Spending trends are also moving higher. Onboard and pre-cruise purchases continue to outpace prior years, supported by higher guest participation and pricing. In 2025, nearly half of onboard revenue was secured before guests even sailed, with the vast majority of those purchases completed through digital platforms. Early indicators for 2026 show further improvement, with a larger share of booked guests already committing to onboard spending ahead of their trips.
CFO Naftali Holtz noted that demand strength is broad-based, reflecting consumers’ continued preference for Royal Caribbean’s vacation offerings. Holtz added that net yields are rising across key itineraries, particularly in the Caribbean, as ongoing investments enhance the company’s differentiation and reinforce its leadership position in the region.

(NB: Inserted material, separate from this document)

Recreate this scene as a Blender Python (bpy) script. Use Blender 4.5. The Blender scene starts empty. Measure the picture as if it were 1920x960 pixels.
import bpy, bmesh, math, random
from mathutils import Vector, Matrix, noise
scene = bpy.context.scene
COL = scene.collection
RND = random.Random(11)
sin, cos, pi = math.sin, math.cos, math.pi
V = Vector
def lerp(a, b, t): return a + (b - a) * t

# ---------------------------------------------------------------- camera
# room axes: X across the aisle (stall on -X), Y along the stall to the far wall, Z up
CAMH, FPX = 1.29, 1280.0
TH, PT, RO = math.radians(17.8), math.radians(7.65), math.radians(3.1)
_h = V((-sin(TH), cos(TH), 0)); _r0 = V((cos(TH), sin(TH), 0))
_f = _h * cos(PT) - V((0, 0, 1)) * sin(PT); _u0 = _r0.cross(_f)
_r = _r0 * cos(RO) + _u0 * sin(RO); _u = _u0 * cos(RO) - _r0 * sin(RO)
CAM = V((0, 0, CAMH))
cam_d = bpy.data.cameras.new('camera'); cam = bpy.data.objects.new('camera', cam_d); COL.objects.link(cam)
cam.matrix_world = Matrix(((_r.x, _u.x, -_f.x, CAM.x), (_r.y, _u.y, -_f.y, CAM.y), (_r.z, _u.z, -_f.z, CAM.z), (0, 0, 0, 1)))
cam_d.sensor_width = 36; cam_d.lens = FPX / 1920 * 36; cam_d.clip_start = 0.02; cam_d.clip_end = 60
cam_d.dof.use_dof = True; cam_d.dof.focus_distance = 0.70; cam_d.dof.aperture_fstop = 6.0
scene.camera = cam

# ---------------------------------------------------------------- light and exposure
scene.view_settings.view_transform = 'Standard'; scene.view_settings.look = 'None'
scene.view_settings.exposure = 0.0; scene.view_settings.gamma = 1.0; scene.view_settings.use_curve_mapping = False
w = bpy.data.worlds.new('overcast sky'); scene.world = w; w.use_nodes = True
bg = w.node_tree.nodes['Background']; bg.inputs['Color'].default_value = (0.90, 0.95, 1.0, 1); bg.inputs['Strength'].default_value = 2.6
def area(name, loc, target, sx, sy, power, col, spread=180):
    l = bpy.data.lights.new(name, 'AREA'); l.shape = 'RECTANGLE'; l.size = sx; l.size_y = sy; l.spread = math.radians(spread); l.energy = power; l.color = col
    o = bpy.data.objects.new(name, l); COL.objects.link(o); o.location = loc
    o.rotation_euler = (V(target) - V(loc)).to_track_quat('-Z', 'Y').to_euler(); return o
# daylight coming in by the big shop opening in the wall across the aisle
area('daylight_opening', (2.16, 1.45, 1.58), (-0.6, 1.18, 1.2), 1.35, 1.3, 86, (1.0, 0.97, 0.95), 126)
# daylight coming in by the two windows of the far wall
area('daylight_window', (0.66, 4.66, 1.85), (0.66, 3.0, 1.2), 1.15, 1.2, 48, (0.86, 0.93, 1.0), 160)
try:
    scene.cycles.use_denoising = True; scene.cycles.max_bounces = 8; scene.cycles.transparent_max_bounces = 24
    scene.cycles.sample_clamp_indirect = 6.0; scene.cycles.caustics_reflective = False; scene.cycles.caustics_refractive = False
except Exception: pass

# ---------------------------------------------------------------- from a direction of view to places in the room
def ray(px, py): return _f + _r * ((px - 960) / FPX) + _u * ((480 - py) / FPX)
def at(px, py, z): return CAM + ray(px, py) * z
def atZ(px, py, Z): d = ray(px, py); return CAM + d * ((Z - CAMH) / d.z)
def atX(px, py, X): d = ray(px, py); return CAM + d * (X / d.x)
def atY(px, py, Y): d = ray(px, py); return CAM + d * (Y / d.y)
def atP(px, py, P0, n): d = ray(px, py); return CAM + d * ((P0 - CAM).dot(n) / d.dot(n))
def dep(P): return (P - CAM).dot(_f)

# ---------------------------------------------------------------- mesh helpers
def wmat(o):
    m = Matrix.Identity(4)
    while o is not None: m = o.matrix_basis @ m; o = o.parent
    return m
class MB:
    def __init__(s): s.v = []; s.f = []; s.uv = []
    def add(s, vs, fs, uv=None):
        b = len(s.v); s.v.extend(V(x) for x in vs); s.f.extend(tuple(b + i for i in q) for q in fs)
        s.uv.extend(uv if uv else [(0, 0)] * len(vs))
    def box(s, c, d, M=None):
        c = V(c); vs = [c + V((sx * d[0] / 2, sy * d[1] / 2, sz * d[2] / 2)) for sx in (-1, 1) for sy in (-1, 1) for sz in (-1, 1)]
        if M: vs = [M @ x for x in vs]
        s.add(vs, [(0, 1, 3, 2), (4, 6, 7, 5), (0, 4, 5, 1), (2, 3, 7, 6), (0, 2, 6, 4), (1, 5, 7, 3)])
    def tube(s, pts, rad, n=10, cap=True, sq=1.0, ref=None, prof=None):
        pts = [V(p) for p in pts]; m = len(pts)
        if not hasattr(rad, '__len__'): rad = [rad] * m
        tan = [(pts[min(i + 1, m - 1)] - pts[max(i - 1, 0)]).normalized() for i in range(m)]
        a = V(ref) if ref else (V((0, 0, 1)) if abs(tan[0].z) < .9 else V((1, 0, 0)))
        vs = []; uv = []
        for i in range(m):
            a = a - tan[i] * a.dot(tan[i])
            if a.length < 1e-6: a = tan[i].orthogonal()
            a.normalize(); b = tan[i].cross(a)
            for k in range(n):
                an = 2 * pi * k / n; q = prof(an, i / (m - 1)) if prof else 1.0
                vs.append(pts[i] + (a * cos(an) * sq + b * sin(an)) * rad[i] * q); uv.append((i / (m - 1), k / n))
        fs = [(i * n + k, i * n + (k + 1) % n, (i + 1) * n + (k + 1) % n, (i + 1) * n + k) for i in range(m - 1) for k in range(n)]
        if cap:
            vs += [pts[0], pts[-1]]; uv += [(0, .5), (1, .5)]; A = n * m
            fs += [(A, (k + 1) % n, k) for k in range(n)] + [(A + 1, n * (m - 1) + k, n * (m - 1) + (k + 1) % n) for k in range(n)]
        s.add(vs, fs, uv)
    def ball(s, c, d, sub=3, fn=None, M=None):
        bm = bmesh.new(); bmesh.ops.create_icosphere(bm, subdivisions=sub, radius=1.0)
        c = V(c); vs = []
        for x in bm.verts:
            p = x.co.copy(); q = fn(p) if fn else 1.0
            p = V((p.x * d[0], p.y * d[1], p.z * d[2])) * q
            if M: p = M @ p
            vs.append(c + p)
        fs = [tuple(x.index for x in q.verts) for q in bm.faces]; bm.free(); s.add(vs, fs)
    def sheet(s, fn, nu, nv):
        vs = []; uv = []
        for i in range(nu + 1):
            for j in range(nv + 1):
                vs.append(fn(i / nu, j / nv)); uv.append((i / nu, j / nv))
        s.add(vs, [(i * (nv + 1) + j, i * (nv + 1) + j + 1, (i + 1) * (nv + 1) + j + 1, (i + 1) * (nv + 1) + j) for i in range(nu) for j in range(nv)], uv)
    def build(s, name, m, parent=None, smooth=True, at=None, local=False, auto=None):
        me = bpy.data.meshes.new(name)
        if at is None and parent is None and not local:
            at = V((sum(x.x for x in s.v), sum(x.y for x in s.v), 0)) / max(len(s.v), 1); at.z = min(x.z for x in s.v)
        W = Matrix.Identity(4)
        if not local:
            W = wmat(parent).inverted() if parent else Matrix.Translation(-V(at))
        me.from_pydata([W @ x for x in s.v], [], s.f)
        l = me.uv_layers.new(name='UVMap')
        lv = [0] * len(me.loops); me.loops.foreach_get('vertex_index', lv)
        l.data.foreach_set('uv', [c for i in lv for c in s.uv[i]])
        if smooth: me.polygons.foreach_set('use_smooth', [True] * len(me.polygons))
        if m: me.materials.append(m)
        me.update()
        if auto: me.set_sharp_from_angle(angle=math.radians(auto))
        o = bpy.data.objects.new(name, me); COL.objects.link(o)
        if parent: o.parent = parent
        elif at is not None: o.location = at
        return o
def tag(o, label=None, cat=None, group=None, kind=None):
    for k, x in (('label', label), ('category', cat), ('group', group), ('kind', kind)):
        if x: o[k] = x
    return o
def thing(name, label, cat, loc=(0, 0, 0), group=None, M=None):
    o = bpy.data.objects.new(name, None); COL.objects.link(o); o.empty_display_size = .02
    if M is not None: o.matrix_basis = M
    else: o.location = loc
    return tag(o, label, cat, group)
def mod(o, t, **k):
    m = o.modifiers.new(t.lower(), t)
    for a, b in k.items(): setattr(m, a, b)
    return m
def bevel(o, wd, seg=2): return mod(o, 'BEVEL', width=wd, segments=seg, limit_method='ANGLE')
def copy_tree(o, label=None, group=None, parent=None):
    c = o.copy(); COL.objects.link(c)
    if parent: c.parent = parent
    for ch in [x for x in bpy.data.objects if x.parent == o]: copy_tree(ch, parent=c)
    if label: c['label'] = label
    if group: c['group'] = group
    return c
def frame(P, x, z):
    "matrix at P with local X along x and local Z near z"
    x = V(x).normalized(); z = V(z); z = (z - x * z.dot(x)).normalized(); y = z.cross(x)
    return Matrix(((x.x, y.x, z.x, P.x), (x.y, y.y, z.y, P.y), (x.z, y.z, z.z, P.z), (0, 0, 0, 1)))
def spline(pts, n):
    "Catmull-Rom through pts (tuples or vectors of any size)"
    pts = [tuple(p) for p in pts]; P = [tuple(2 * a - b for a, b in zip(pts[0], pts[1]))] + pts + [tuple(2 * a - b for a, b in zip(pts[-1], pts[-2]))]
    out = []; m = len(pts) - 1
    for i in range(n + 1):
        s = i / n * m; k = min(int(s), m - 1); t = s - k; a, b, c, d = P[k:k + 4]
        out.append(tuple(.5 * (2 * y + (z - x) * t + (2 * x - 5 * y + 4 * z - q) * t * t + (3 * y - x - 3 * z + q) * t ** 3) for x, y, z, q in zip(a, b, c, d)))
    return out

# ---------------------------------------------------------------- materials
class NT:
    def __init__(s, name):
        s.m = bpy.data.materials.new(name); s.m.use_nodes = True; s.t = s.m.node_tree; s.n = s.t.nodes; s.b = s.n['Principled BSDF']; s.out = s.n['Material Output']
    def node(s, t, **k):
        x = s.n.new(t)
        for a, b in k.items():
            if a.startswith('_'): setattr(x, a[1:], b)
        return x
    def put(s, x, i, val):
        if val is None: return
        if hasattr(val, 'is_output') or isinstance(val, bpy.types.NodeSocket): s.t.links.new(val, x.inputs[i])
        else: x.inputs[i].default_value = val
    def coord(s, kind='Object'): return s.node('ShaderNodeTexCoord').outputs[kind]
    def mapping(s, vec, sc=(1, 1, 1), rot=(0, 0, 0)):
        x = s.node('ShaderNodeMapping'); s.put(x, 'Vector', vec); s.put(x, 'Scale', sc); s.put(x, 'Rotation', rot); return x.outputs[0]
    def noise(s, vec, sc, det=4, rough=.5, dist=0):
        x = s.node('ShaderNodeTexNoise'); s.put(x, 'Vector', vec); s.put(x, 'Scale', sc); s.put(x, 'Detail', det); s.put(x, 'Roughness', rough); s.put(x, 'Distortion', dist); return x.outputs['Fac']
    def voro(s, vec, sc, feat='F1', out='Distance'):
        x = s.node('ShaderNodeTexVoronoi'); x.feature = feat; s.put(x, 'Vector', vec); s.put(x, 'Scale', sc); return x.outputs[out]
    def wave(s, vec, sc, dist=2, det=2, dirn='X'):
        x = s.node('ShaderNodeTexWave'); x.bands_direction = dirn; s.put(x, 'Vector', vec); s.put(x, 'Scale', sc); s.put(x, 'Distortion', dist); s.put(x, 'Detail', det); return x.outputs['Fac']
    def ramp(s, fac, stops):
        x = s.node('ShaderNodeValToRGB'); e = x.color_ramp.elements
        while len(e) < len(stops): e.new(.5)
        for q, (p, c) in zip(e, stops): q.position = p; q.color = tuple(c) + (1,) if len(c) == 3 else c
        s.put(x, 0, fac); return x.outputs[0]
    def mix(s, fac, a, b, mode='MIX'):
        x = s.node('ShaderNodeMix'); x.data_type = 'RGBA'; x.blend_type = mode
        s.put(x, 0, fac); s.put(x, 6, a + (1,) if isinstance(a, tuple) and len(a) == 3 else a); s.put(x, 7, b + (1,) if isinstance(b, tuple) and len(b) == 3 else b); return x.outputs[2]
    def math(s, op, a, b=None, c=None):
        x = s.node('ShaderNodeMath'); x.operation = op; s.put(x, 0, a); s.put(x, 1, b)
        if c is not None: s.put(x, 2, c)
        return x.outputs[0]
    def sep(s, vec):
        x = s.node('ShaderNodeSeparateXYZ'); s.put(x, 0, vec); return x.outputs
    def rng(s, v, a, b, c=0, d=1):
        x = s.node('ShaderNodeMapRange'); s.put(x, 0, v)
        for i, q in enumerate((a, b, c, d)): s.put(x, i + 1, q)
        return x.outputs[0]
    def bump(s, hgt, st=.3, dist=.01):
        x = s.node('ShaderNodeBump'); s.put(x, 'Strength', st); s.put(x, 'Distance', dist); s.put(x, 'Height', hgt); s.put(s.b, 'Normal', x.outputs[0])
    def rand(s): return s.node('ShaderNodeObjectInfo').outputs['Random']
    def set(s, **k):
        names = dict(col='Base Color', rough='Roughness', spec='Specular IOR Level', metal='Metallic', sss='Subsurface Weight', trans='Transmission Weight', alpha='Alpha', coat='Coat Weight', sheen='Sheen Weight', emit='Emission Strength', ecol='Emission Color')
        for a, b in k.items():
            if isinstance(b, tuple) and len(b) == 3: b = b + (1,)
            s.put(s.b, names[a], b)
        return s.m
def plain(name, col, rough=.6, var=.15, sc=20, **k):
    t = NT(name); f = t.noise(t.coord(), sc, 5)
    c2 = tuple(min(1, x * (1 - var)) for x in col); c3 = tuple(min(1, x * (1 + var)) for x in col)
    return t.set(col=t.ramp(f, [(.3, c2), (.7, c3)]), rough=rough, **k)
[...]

In the first quarter of 2026, Royal Caribbean expects depreciation and amortization expenses to be in the range of $455-$465 million. Net interest expenses (excluding loss on extinguishment of debt) are projected to be between $245 million and $255 million. Management estimates adjusted EPS to be in the band of $3.18-$3.28. The Zacks Consensus Estimate for the quarter is pegged at $3.00 per share.
The company expects net yields to increase in the band of 2.4-2.9% on a reported basis and 1-1.5% at cc year over year. Net cruise costs, excluding fuel, per APCD are expected to increase between 0.2% and 0.7% on a reported basis and in the range of down 0.5% to flat at cc.
For 2026, the company expects depreciation and amortization expenses to be in the range of $1.89-$1.9 billion. Net interest expenses (excluding loss on extinguishment of debt) are expected to be between $990 million and $1,000 million. Adjusted EPS is anticipated to be between $15.41 and $15.55 compared with the previous expectation of $17.70-$18.10. The Zacks Consensus Estimate for 2026 earnings per share is pegged at $17.72.
The company expects net yields to increase in the band of 2.1% to 4.1% on a reported basis and 1.5-3.5% at cc year over year.
Royal Caribbean currently carries a Zacks Rank #4 (Sell).